Can you elaborate on the competition?   I've never been quite able to make my mind up about this.   Part of me thinks that while there is a lot of competition in airlines and credit cards, once you have your relationships with those two, running a rewards business should be as easy as falling over a log.   Who do you view Aeroplan (mainly) as being in competition with?

I think you sort of covered it: Airmiles, Credit card rewards programs.  The reason they are able to generate free cash flow is from the built in spread in the existing relationships.  It is similar to a utility such as enbridge.

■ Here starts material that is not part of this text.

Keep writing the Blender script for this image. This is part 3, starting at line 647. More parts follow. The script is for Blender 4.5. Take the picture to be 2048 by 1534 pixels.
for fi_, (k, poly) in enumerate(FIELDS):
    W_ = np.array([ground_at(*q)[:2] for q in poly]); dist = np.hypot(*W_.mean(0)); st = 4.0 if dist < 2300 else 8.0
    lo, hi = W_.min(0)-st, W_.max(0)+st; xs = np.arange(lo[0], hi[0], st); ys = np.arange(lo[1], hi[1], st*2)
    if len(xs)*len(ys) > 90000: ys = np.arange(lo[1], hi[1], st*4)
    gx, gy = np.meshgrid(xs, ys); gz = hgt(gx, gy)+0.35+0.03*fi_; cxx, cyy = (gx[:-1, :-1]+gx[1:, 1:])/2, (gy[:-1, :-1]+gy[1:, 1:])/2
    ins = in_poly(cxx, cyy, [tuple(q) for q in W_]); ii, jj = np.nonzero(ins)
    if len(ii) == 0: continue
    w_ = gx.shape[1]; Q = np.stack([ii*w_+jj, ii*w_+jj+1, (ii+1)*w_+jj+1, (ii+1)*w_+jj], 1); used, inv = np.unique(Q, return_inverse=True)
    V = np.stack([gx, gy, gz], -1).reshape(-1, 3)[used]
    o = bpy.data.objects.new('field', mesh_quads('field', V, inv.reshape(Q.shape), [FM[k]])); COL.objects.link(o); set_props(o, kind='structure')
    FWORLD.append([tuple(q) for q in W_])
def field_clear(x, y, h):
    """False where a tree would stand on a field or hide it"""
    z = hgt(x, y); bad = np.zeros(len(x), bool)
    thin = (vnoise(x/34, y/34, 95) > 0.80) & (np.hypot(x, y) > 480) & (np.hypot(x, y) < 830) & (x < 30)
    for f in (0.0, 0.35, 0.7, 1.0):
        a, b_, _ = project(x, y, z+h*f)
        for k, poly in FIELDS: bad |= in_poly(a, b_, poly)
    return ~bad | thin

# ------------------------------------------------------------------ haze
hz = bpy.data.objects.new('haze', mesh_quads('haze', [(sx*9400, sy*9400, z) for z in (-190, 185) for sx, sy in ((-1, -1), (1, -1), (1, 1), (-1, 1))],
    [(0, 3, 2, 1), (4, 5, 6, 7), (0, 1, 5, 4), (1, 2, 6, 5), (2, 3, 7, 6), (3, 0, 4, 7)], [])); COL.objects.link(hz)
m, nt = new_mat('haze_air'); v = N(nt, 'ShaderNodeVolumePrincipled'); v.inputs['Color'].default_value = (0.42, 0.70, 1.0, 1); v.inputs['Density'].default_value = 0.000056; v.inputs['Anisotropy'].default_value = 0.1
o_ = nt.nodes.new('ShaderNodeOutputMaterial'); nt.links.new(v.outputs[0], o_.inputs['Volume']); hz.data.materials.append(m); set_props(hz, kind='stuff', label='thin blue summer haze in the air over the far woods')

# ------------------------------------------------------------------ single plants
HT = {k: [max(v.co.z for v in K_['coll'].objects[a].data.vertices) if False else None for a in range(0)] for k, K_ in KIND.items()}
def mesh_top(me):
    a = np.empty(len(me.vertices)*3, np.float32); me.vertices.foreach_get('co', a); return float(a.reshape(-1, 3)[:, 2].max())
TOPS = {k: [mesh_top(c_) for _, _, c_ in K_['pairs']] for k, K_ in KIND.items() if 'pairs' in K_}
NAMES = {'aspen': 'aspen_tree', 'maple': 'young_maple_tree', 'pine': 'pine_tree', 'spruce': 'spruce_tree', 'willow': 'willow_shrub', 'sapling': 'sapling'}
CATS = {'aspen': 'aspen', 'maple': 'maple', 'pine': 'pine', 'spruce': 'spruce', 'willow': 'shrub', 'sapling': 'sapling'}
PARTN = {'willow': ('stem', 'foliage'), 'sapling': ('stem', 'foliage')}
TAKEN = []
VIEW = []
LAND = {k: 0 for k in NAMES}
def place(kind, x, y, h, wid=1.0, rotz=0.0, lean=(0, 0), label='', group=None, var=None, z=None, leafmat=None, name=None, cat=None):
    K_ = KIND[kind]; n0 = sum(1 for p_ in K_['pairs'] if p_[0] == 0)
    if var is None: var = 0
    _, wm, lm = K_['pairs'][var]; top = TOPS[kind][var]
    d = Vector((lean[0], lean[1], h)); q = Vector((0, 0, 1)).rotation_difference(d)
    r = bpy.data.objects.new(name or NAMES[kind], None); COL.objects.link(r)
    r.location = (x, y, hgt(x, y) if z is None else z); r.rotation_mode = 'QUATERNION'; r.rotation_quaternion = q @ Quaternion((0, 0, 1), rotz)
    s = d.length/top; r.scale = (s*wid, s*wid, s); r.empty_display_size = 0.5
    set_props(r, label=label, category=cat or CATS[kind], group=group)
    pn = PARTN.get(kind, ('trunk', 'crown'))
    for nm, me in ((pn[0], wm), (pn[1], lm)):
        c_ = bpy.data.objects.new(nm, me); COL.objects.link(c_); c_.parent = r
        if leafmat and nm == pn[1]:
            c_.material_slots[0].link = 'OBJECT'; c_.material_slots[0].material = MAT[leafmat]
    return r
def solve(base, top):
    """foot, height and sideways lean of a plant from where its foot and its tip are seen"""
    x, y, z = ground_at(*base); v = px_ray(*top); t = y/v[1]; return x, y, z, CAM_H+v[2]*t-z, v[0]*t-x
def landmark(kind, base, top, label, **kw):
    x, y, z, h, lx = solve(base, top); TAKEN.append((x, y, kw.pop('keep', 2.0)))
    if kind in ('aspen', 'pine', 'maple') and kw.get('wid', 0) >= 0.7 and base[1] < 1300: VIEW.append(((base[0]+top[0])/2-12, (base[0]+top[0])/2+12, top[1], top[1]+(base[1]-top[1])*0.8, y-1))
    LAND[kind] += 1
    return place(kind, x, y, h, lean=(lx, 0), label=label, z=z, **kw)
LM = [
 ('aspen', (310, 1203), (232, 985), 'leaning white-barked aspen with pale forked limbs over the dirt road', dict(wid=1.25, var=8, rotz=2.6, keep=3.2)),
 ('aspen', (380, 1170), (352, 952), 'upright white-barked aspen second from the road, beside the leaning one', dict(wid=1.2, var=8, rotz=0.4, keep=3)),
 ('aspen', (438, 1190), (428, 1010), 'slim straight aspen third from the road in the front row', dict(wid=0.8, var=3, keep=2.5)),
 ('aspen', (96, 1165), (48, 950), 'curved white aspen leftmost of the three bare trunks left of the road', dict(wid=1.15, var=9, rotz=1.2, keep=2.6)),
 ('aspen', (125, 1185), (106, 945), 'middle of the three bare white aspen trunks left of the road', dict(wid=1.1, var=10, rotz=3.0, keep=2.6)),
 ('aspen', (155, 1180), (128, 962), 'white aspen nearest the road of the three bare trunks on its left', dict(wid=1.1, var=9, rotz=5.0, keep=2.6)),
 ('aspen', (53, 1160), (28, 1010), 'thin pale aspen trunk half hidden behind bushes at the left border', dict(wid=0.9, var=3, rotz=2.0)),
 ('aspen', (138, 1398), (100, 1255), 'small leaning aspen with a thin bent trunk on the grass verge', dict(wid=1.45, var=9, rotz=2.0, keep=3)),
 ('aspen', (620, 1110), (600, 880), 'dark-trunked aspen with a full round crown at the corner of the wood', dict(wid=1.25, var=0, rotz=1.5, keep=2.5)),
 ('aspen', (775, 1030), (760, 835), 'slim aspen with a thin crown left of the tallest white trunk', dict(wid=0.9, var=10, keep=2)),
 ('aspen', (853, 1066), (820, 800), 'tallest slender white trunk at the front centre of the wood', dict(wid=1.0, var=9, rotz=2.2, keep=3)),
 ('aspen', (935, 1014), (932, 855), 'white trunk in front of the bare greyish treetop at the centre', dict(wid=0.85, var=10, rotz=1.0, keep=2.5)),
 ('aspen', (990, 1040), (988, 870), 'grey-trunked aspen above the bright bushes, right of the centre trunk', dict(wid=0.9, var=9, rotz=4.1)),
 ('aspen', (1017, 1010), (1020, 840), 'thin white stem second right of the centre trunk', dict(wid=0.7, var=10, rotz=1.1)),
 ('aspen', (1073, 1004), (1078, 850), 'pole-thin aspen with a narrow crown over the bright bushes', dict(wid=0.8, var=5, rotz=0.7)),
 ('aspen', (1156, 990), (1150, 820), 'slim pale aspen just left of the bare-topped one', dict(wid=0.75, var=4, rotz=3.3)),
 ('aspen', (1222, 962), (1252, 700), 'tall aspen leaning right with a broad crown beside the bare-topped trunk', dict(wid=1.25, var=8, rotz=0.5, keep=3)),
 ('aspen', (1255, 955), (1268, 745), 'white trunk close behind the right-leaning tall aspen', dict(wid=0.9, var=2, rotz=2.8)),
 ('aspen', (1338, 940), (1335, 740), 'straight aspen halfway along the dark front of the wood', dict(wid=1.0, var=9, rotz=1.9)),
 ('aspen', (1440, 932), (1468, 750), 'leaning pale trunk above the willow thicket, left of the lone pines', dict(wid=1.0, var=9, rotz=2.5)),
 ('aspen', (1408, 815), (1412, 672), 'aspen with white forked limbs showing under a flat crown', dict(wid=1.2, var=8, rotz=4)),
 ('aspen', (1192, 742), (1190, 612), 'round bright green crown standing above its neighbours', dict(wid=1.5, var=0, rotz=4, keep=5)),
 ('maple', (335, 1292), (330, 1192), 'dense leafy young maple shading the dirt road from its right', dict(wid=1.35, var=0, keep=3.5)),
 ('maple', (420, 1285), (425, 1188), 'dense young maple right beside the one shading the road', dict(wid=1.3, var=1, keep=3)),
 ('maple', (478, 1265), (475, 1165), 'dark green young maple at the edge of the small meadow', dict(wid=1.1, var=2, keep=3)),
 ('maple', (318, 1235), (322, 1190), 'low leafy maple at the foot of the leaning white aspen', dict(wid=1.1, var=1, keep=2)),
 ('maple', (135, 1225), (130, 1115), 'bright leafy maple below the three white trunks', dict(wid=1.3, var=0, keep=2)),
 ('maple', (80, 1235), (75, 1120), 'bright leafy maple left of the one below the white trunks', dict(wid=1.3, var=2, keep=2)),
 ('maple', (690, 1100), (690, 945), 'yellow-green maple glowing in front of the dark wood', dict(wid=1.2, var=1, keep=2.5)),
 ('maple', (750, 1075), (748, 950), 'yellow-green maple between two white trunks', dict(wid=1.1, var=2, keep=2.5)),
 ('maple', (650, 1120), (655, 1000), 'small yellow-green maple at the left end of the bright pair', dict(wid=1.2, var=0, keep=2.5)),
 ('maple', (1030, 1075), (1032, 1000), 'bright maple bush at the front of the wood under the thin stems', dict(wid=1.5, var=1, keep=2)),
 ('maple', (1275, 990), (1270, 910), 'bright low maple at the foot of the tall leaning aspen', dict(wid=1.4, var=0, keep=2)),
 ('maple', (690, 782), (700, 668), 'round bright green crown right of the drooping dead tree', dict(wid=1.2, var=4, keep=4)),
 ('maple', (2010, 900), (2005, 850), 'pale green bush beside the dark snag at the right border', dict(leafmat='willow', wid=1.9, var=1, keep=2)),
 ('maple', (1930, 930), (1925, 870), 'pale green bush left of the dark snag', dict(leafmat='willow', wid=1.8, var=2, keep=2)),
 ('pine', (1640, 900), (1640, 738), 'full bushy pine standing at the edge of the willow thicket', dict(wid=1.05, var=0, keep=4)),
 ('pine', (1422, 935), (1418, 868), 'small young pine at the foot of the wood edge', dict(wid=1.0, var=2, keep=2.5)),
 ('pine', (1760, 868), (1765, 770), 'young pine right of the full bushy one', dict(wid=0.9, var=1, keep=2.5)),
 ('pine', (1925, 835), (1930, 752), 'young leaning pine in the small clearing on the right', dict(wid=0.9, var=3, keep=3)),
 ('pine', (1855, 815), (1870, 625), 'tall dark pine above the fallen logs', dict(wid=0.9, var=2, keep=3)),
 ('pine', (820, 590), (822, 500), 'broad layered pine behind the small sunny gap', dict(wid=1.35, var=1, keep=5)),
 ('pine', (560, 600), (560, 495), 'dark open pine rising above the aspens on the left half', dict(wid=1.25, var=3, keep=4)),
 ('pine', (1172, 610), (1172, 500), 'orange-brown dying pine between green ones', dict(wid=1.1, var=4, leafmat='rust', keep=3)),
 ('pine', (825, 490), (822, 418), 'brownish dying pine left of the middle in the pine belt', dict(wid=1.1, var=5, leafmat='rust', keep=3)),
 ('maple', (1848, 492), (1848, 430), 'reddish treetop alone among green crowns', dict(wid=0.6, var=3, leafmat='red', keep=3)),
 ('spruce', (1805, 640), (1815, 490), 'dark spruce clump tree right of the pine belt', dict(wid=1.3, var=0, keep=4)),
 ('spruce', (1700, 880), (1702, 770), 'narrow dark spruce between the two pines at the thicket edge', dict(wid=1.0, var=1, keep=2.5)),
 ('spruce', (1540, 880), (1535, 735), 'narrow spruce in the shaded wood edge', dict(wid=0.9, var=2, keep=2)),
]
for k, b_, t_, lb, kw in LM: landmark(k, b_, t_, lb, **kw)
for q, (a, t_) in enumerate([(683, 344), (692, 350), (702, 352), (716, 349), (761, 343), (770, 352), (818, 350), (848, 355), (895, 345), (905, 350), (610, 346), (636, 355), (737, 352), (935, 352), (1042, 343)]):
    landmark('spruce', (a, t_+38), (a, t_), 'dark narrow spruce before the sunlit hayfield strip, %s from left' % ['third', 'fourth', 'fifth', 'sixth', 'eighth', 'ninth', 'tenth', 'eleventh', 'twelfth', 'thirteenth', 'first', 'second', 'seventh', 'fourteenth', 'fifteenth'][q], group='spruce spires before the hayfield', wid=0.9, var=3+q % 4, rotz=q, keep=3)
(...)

The problem with utilities, and the aimia businesses, is that in order to expand they have to do so by acquisition.  Every other similar reward slot in the world is already taken by incumbents.  I wasn't very clear in terms of the low barriers to entry remark.  The barriers to entry WERE low when all these programs were started.  They are now very high and cannot be easily transferred across platforms.

Its a strange spot to be in.  On one hand it is quite profitable.  On the other hand you are beholden to a potentially fickle partner.  To grow at all you have to issue equity or debt in a significant enough amount to buy a large established platform elsewhere. 

I am not sure I would buy the common stock in this company - the upside is limited.  The prefs are nice though.  I own a 5-6% position in the a's .   They may always trade down, but in this yield starved world their reliability may get recognized.  All that being said, if the relationship with AC soured even the prefs would be worthless. 

However, I think that the worry about the contract renewal is all for naught.  In order to start its own rewards program or go with some other established program Air Can. would need  to compensate existing Aeroplan points members.  If AC didn't buyout aeroplan then they would alienate a big portion of their customers who would see it as a ripoff.  I dont know about you but I hate being ripped off, and really only tolerate it from my phone company (which I hold stock in).  So, the contract gets signed before 2020, the status quo persists and Rupert keeps his job managing a stranded asset, and attempting periodic acqusitions when opportunities arise. 

The final irony and a credit to Aimia management is that they hold the most consistently profitable piece of the Air Canada franchise.